Governing Artificial Intelligence: Designing Legal and Regulatory Responses

DCU Law and Tech hosts and takes part in many events discussing research, publications, projects and key issues at play between Legislation and Technology.

Wednesday 23 May 2023

The Technologies, Law and Society Group in the School of Law, Trinity College Dublin is collaborating with the MSCA PROTECT PhD Training network and the Law, Science, Technology and Society Research Group of the Faculty of Law and Criminology, Vrije Universiteit Brussel in organising this one-day symposium in Brussels on addressing the global challenge presented by the growing impact of artificial intelligence (‘AI’) on business, society, and the world of work.

Symposium Objectives

The symposium aims at examining the legal and regulatory challenges posed in the fourth industrial revolution by the advent of AI. Contributors to the symposium will seek to engage creatively with the benefits offered by AI, dangers posed and potential legal and regulatory approaches. AI brings unparalleled opportunities but significant ethical, legal, and regulatory challenges, raising issues that frequently transcend national boundaries. Algorithmic engagement with big data, machine learning, autonomous vehicles, and robo-advisors (to name but a few) are challenging incumbent practices and firms.
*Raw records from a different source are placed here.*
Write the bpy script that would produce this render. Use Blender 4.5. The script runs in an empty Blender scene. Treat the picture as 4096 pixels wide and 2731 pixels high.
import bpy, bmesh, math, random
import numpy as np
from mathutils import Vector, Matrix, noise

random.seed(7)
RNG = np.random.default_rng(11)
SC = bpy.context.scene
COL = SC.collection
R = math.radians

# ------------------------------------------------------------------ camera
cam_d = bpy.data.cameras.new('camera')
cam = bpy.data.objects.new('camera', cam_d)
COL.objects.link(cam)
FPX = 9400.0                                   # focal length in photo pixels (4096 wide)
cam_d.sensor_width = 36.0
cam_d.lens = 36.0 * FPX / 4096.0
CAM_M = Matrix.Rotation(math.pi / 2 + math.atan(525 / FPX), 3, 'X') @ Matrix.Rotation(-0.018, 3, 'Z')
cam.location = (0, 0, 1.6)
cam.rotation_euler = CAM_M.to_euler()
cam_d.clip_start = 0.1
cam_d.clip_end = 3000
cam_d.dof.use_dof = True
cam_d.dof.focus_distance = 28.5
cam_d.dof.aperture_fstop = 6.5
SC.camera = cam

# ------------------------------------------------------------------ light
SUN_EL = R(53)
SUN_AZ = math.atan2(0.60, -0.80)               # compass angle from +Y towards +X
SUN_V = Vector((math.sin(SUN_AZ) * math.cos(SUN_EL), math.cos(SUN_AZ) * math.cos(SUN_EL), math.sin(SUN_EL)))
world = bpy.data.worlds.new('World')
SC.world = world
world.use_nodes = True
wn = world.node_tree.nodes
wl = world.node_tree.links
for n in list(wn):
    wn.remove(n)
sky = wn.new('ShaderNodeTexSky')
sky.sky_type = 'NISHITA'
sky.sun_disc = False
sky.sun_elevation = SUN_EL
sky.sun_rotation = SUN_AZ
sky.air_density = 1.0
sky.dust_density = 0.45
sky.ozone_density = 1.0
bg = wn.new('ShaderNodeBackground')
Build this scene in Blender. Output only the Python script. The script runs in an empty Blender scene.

This evolution gives rise to new issues which hold significance, not just for private parties, but for governments, legislators, regulators, policymakers, and courts and, more broadly, for how fields of law respond to AI’s emergence. Can law and regulation be optimised to address the challenges posed without unduly stifling innovation?

Paper Topics

Papers for this symposium on Governing Artificial Intelligence: Designing Legal and Regulatory Responses are invited on a broad range of topics relating to AI and its regulation including examination of the potential impact of AI on any field of law. International and comparative perspectives are welcomed. Sample topics broadly include, but are not limited to:

  • Liability issues surrounding AI deployment;
  • Ethical issues surrounding AI;
  • Algorithmic bias;
  • Regulatory modalities for AI including regulatory sandboxes;
  • AI in the context of financial services law;
  • AI and corporate governance;
  • Competition law issues concerning AI and algorithms;
  • Big data, data privacy, data security, cyber-resilience;
  • AI and intellectual property;
  • RegTech and SupTech.
  • Technical tools and frameworks for engaging with AI developers and stakeholders
  • Data solutions, computing and technical aspects.